I love video games. I suppose I always have. Growing up in the early years of economic liberalisation in India, you took your first steps into the world of gaming on bootlegged consoles, manufactured by local companies that had cropped up all over the country to meet the demands of a large population with growing purchasing power and aspirations to live the life their relatives “abroad” and the stars of their movies did, all the while the companies that actually manufactured those consoles scrambled to set up shop in the nation. My earliest memory of gaming is playing Contra and Super Mario on one of these bootlegged “NES,” plugging in those “99999 in 1” game cartridges and setting up the system on those huge CRT television sets that took up an entire corner of your living room.

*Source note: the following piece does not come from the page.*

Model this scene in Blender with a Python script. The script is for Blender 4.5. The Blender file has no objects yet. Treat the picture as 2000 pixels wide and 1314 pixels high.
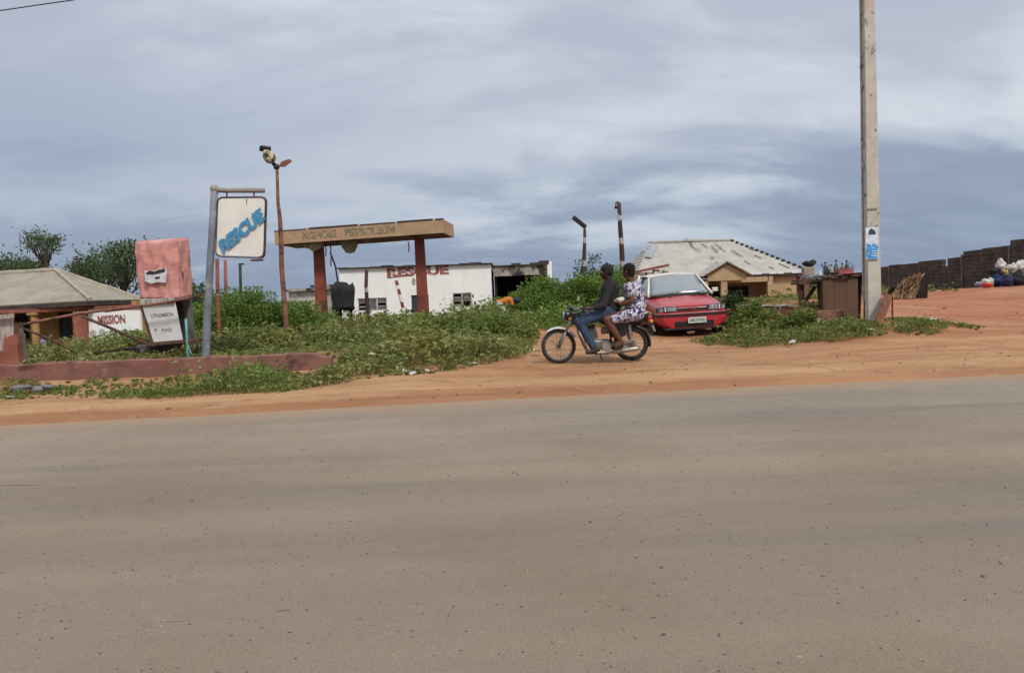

I am telling my age, aren’t I?
Well, kids, playing video games for as long as I have teaches you a lot of things, especially if you are interested in the behind-the-scenes stuff – how they are made (the tools and technologies that go into making a game and how they evolve over time), the politics of it (because, as with everything else in life, there is politics involved here as well), the economics of the gaming industry (and how it, at times, becomes the primary driving force for innovation) – which, I suppose, you become at least tangentially aware of if you stick with a particular hobby long enough. But, perhaps more than that, it teaches you to see that hobby differently. You learn to notice and appreciate the craft behind it. You learn to see video games as art.